Être militant est donc déjà très complexe. De plus les codes sociaux militants sont éminemment oraux. Il est nécessaire de posséder une éloquence, une capacité charismatique à discourir, une acceptation de la foule, du dialogue spontané, qui sont des compétences difficiles à acquérir lorsque l’on est autistes. Surtout à une époque où le buzz, et l’immédiat s’imposent.

Être candidat à une élection est de fait encore plus hasardeux. La parité ne tient compte que du sexe, et les partis ont cette capacité de reproduction politique à faire confiance à des profils similaires, souvent stratèges ou du moins experts dans les codes mis en place par ces mêmes partis. Si vous n’avez pas ces codes, même si vous êtes expert sur des faits politiques incontournables, ce sera très compliqué et compromis. Les quotas ne sont jamais acceptés alors que ce n’est pas la panacée, mais une porte d’entrée vers plus de possibilités.

A titre personnel, en guise de témoignage, je fais partie des autistes qui auraient de la chance, car j’ai acquis une capacité et des compétences qui cachent pour partie mes particularités ainsi que mon mal-être.

Mais il y a des choses que je ne sais pas faire (comme tout le monde) et qui sont des choses incontournables. Et des stratégies sociales ou militantes que je ne peux comprendre tant elles me semblent incohérentes.

Invisibiliser mes particularités demande une immense énergie et il est des situations parfois cocasses où je vois bien les différences entre le chemin que j’apprécie et qui n’est pas compris par autrui. Préférer une réunion en format zoom plutôt qu’en présentiel, construire un programme et les idées plutôt que tracter etc.

Alors il va venir une question qui est pleine de bon sens : « pourquoi faire de la politique alors ? »

Personne n’y est obligé en soi. C’est vrai.

Mais quand on est autiste, on sait bien que la loi ne changera pas si on attend que d’autres s’emparent du sujet. Car cela n’arrive jamais.

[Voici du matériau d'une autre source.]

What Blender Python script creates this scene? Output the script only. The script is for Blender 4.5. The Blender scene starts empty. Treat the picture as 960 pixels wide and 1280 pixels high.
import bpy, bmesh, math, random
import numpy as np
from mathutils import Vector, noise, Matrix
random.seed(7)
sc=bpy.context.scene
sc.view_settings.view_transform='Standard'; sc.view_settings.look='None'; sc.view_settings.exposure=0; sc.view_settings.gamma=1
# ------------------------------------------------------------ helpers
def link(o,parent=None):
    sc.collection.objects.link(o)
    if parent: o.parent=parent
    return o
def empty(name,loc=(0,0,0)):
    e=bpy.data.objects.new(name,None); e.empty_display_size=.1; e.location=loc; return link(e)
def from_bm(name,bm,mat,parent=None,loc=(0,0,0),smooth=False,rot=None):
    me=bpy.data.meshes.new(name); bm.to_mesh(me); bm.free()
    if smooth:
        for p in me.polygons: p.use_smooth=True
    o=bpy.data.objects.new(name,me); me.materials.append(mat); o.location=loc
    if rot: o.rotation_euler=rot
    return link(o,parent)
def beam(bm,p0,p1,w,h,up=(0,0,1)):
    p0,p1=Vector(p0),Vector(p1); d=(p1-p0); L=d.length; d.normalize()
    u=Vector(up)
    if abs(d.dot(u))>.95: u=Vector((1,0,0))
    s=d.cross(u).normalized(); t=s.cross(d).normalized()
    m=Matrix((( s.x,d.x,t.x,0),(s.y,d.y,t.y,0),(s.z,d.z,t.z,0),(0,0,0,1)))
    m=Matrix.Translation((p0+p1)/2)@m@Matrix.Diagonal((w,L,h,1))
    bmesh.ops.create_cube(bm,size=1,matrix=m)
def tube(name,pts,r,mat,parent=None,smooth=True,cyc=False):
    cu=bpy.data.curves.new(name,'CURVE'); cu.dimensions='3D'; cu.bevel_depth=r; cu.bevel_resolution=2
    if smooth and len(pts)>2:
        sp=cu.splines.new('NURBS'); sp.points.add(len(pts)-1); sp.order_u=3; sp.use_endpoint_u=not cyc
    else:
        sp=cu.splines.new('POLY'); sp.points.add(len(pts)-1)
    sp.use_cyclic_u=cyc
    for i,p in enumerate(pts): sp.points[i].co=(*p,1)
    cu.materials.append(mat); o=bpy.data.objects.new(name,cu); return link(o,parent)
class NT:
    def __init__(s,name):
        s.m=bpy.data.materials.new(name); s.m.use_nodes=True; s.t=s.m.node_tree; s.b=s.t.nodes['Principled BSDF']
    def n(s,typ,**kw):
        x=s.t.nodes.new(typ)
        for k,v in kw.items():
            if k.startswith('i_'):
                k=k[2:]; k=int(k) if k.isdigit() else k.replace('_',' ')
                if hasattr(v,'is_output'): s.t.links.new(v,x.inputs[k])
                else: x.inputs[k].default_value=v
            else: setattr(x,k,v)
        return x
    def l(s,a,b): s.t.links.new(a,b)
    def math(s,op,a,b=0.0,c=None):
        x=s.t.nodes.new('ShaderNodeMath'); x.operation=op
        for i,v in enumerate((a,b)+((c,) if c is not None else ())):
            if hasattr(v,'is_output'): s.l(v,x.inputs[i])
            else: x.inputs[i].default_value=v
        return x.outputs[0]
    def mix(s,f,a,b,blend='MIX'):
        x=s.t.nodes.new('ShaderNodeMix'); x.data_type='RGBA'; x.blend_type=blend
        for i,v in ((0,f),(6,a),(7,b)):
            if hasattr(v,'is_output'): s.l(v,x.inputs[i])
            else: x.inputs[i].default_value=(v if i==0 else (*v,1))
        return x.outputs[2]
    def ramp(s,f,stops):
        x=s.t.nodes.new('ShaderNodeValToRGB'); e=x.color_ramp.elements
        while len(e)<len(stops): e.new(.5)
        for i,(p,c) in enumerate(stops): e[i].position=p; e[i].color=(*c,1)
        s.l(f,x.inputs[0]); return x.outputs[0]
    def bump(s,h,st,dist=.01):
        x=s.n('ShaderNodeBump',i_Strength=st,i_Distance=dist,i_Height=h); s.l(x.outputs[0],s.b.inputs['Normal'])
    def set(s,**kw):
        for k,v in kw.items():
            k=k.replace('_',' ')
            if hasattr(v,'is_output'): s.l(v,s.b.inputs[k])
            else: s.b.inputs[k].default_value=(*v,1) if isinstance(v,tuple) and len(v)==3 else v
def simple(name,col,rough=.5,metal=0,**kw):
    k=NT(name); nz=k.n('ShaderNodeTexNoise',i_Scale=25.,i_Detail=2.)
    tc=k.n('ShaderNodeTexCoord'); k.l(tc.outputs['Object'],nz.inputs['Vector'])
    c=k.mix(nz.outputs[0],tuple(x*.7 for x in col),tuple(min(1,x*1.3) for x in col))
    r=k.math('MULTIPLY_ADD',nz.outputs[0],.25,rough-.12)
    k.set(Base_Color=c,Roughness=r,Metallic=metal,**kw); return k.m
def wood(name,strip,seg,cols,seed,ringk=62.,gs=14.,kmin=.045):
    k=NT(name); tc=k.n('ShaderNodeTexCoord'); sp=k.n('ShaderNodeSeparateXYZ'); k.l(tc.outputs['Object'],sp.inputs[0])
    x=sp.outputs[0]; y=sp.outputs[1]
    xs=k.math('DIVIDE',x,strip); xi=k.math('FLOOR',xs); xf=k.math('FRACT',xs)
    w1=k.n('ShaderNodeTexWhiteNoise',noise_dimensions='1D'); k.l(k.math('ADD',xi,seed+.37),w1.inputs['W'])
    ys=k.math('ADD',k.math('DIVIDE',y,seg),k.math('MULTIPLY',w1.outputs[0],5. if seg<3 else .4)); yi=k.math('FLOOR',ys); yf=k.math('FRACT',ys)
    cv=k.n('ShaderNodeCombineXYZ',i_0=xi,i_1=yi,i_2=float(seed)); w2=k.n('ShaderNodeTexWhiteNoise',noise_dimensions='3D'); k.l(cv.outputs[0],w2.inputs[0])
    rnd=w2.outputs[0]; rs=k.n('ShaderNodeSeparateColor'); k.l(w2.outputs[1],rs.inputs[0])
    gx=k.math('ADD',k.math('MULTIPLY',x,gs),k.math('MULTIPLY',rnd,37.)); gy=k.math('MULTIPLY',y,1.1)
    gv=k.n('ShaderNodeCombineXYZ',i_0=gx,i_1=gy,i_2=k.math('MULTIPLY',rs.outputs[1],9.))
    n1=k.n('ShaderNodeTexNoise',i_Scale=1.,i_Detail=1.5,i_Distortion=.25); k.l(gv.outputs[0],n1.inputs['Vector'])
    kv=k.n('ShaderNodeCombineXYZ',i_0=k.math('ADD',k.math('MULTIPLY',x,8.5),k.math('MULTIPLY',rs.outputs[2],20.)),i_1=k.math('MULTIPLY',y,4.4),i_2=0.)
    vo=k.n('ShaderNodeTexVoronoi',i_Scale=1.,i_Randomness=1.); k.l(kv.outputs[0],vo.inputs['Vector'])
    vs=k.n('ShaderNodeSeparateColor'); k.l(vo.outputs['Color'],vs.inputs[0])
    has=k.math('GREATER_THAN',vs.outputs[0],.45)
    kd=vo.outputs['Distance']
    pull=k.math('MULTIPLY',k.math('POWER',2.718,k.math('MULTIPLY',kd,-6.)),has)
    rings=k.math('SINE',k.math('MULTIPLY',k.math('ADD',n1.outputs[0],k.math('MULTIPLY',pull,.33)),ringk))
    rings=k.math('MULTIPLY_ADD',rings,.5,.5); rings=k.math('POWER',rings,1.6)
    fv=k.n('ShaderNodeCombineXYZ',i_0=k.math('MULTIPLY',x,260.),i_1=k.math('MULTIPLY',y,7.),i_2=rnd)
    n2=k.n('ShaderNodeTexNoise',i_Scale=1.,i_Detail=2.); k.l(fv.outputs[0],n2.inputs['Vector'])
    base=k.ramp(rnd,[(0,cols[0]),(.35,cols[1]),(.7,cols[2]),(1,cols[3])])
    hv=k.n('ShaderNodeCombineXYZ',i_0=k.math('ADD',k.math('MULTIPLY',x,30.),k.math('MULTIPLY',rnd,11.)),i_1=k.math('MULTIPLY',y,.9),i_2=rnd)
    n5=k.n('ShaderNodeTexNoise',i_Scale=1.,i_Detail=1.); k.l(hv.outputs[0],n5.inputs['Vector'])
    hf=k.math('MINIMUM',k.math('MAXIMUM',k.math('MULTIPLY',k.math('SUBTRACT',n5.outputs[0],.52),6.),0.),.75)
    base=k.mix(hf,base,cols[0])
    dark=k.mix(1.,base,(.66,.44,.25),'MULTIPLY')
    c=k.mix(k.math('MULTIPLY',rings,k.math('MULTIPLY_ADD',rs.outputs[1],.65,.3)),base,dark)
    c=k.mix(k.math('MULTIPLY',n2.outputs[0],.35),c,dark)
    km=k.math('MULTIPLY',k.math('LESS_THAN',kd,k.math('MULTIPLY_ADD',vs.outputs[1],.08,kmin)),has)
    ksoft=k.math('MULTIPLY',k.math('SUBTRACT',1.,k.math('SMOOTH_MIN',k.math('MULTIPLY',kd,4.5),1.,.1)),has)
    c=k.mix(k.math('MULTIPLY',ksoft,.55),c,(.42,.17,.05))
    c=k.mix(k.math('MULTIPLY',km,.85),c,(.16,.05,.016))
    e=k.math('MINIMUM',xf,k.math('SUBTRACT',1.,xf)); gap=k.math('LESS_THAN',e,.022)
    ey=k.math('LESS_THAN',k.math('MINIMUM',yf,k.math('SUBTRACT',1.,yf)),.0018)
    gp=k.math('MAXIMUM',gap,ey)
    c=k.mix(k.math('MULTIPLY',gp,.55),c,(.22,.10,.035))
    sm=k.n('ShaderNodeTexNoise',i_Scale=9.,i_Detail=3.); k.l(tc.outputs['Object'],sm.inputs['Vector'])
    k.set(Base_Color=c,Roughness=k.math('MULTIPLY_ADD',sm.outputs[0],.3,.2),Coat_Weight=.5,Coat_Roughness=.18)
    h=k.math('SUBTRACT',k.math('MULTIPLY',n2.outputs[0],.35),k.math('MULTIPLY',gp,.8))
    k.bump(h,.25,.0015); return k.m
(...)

On sait que le système ne changera pas, si on ne lutte pas soi-mêmes.

Aussi, le milieu politique devrait changer. Vœu pieux. Tant les stratégies et les codes ont été banalisés et évidents. Alors il faudra faire avec.

Ceci étant dit, nous ne sommes pas nombreux, et les personnes en situation de handicap sont peu nombreuses également. Car il y a peu d’accessibilité, peu d’adaptation des partis et un manque d’intérêt pour les questions sur le handicap et l’inclusion.

C’est un autre facteur déterminant. Les partis s’occupent peu de ces questions, de fait les intéressés n’ont plus confiance en le politique pour améliorer leurs vies. Un cercle vicieux s’opère et devient ridiculement répétitif. Et porte atteinte à la démocratie et à la notion même de représentativité.

Pourtant nos compétences qui sont propres à notre développement peuvent apporter beaucoup de choses. Car la diversité cognitive enrichit de fait les débats, réflexions, et idées. A l’inverse l’uniformisation des profils appauvrit les partis. En ce moment nous voyons bien leur difficultés à innover et l’uniformisation globale des cadres politiques est peut être une cause.

Les partis sont validistes. C’est tout le problème quand on est autiste.